_Material provided_:
______________________________

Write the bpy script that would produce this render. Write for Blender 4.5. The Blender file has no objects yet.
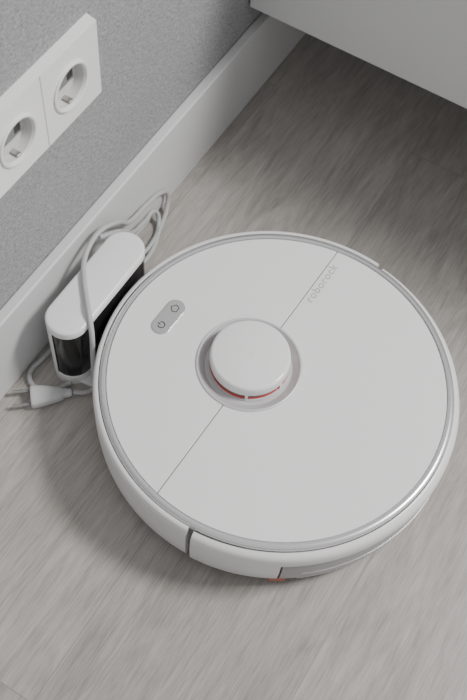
import bpy, bmesh, math, random
from mathutils import Matrix, Vector
random.seed(4)
S=bpy.context.scene
COL=S.collection

# ---------------------------------------------------------------- helpers
def link(o,parent=None):
    COL.objects.link(o)
    if parent: o.parent=parent
    return o
def empty(name,loc=(0,0,0),rotz=0):
    e=bpy.data.objects.new(name,None); e.location=loc; e.rotation_euler=(0,0,rotz); e.empty_display_size=.02
    return link(e)
def meshobj(name,verts,faces,mat,parent=None,smooth=True,bevel=0,seg=3,angle=35):
    me=bpy.data.meshes.new(name); me.from_pydata(verts,[],faces); me.update()
    bm=bmesh.new(); bm.from_mesh(me); bmesh.ops.recalc_face_normals(bm,faces=bm.faces); bm.to_mesh(me); bm.free()
    o=bpy.data.objects.new(name,me); link(o,parent)
    if mat: me.materials.append(mat)
    if smooth:
        for p in me.polygons: p.use_smooth=True
        me.set_sharp_from_angle(angle=math.radians(angle))
    if bevel:
        b=o.modifiers.new('bevel','BEVEL'); b.width=bevel; b.segments=seg; b.limit_method='ANGLE'; b.angle_limit=math.radians(30)
        b.harden_normals=False
    return o
def box(name,x0,x1,y0,y1,z0,z1,mat,parent=None,bevel=0,seg=3):
    v=[(x,y,z) for x in(x0,x1) for y in(y0,y1) for z in(z0,z1)]
    f=[(0,1,3,2),(4,6,7,5),(0,4,5,1),(2,3,7,6),(0,2,6,4),(1,5,7,3)]
    return meshobj(name,v,f,mat,parent,smooth=bool(bevel),bevel=bevel,seg=seg,angle=60 if bevel else 30)
def lathe(name,prof,mat,parent=None,c=(0,0),a0=0,a1=360,n=192,close=False,angle=35):
    full=abs(a1-a0)>=359.9
    m=max(3,int(n*abs(a1-a0)/360)); cols=m if full else m+1
    V=[];F=[]
    for i in range(cols):
        a=math.radians(a0+(a1-a0)*i/m)
        for (r,z) in prof: V.append((c[0]+r*math.cos(a),c[1]+r*math.sin(a),z))
    k=len(prof)
    for i in range(m):
        j=(i+1)%cols
        for q in range(k if close else k-1):
            q2=(q+1)%k
            F.append((i*k+q,j*k+q,j*k+q2,i*k+q2))
    if close and not full:
        F.append(tuple(range(k))); F.append(tuple((cols-1)*k+q for q in range(k)))
    o=meshobj(name,V,F,mat,parent,angle=angle)
    return o
def prism(name,pts,z0,z1,mat,parent=None,bevel=0,seg=3):
    n=len(pts); V=[(x,y,z0) for x,y in pts]+[(x,y,z1) for x,y in pts]
    F=[tuple(range(n-1,-1,-1)),tuple(range(n,2*n))]+[(i,(i+1)%n,(i+1)%n+n,i+n) for i in range(n)]
    return meshobj(name,V,F,mat,parent,bevel=bevel,seg=seg,angle=30)
def stadium(cx,ya,yb,r,n=24):
    P=[]
    for i in range(n+1):
        a=math.pi*i/n; P.append((cx+r*math.cos(a),yb+r*math.sin(a)))
    for i in range(n+1):
        a=math.pi+math.pi*i/n; P.append((cx+r*math.cos(a),ya+r*math.sin(a)))
    return P
def tube(name,pts,rad,mat,parent=None,cyclic=False,nurbs=True,res=12):
    cu=bpy.data.curves.new(name,'CURVE'); cu.dimensions='3D'; cu.bevel_depth=rad; cu.bevel_resolution=5; cu.use_fill_caps=True
    sp=cu.splines.new('BEZIER' if nurbs else 'POLY')
    if nurbs:
        sp.bezier_points.add(len(pts)-1)
        for b,q in zip(sp.bezier_points,pts):
            b.co=q; b.handle_left_type=b.handle_right_type='AUTO'
    else:
        sp.points.add(len(pts)-1)
        for b,q in zip(sp.points,pts): b.co=(*q,1)
    sp.use_cyclic_u=cyclic; cu.resolution_u=res
    cu.materials.append(mat)
    o=bpy.data.objects.new(name,cu); return link(o,parent)

# ---------------------------------------------------------------- materials
def mat(name,col,rough=.5,metal=0,spec=.5,coat=0,emit=None,es=0,trans=0):
    m=bpy.data.materials.new(name); m.use_nodes=True
    b=m.node_tree.nodes['Principled BSDF']
    if not isinstance(col,tuple): col=(col,)*3
    b.inputs['Base Color'].default_value=(*col,1); b.inputs['Roughness'].default_value=rough
    b.inputs['Metallic'].default_value=metal; b.inputs['Specular IOR Level'].default_value=spec
    b.inputs['Coat Weight'].default_value=coat; b.inputs['Coat Roughness'].default_value=.08
    if trans: b.inputs['Transmission Weight'].default_value=trans
    if emit: b.inputs['Emission Color'].default_value=(*emit,1); b.inputs['Emission Strength'].default_value=es
    return m
def N(m,t,**k):
    n=m.node_tree.nodes.new(t)
    for a,b in k.items(): setattr(n,a,b)
    return n
def L(m,a,b): m.node_tree.links.new(a,b)
def add_micro(m,scale,dist,amount=.3):
    b=m.node_tree.nodes['Principled BSDF']
    tc=N(m,'ShaderNodeTexCoord'); no=N(m,'ShaderNodeTexNoise'); no.inputs['Scale'].default_value=scale
    bp=N(m,'ShaderNodeBump'); bp.inputs['Strength'].default_value=amount; bp.inputs['Distance'].default_value=dist
    L(m,tc.outputs['Object'],no.inputs['Vector']); L(m,no.outputs['Fac'],bp.inputs['Height']); L(m,bp.outputs['Normal'],b.inputs['Normal'])
    return m

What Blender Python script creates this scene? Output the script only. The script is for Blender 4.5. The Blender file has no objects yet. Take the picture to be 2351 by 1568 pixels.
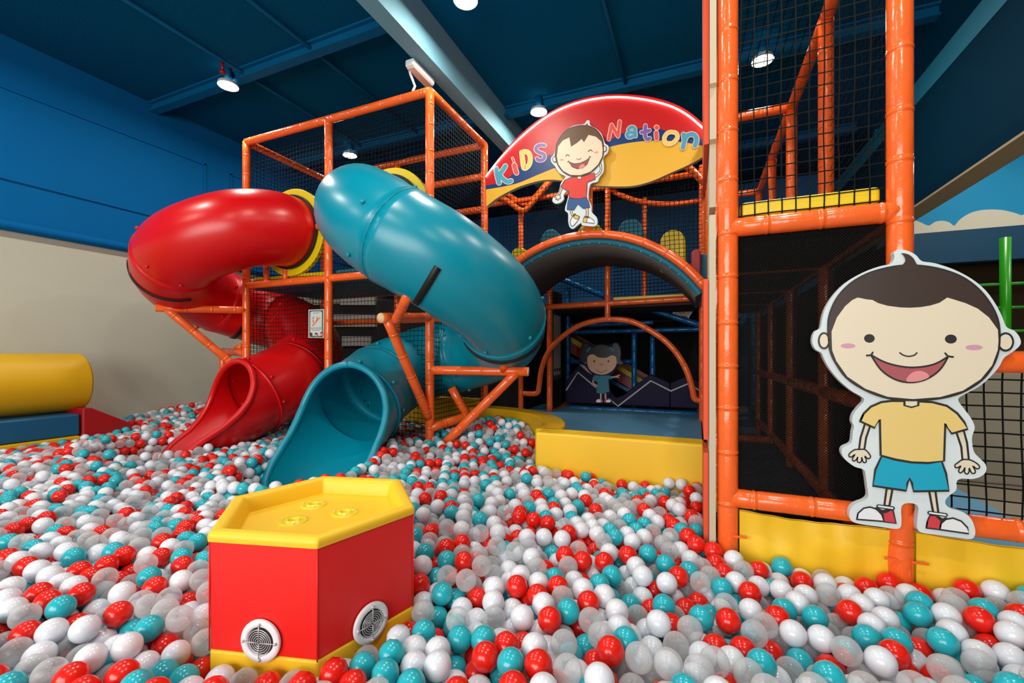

______________________________

_Goal_:
Identify how many lines in the entries above include the string "file", then state that number alone.

_Output below_:
2